Community 'divided' over plans to create Scotland’s newest national park

A Holyrood committee has been warned that people and businesses are worried about the impact the project could have on them.

Galloway community ‘divided’ over plans to create Scotland’s newest national parkPA Media

Locals in the region slated for Scotland’s newest national park feel like they are not being listened to, MSPs have heard.

Galloway has been chosen as the proposed site for the country’s third national park, after Loch Lomond and the Trossachs, and the Cairngorms.

On Wednesday, Holyrood’s Petitions Committee heard that the plans had been contentious in the region.

Mhairi Dawson, regional manager of Dumfries and Galloway for the National Farmers Union Scotland (NFUS), said the issue has become “so divisive it’s horrible”.

She said there was a feeling among many locals, including across parts of Ayrshire, that the Scottish Government was not listening to them.

Ahead of a consultation on the new national park, she said local people were being asked what shape the project should take – rather than whether they want it to happen at all.

Ms Dawson said: “There is an issue with the overall process. The people in Dumfries and Galloway, and particularly in Ayrshire, do not feel their voices are being heard.

“There are no answers to many of the questions we have proposed. It’s ‘it might be this’, ‘it might be that’.

“Our members and our communities are being asked to make decisions on a lot of assumptions, not facts.”

She added: “It’s now awful in Galloway. It has become so divisive it’s horrible. It has really divided a community.”

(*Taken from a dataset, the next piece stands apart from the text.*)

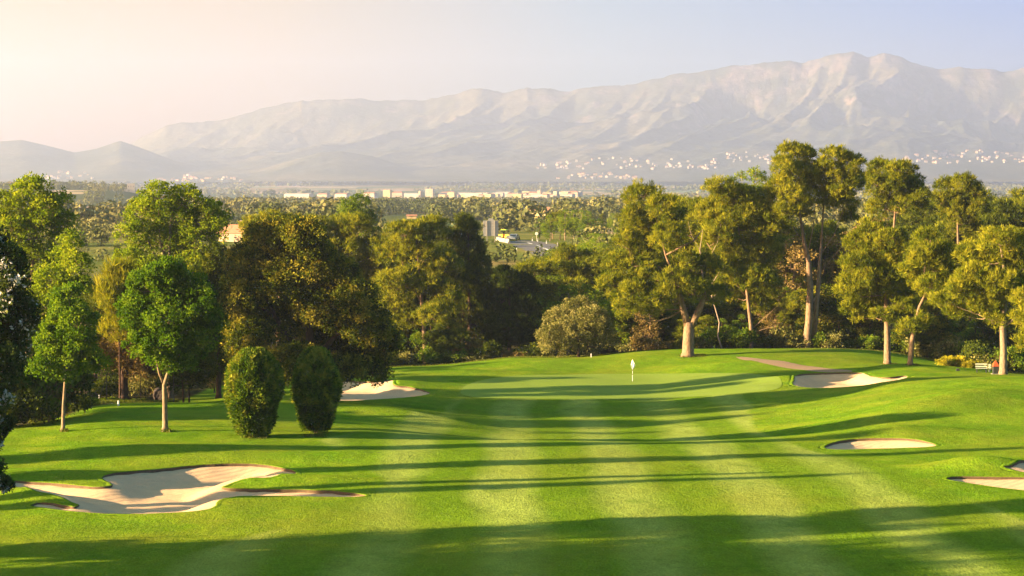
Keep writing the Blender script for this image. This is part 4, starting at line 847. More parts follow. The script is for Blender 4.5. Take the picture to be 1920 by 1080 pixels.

Ms Dawson said local residents feel like the national park is already a “done deal”.

She said local businesses were worried about the effect the project could have on them.

“I have members who have been on the phone to me in tears because they are worried about the future for their children and their grandchildren,” she said.

“There are so many family agriculture businesses in Galloway and they are worried about their future because they do not know what this looks like.”

Denise Brownlee, of the No Galloway National Park campaign, said the Scottish Government had to fix the region’s infrastructure ahead of any national park.

“First of all, think of the people that live there,” she told the committee. “Improve our roads.

“If our road system was better – the A75 and A77 – that would be a safer and more comfortable road.

“If we are wanting to increase tourism, because everything so far looks like that’s what this national park is about, just getting tourists.

“But we need improvements for the people who live there, as well as tourism, so that would be our starter, the infrastructure of the region – get it sorted first.”

Rob Lucas, of the Galloway National Park Association, said the project was eight years in the making.

“The idea that nobody knows about this is disingenuous,” he said.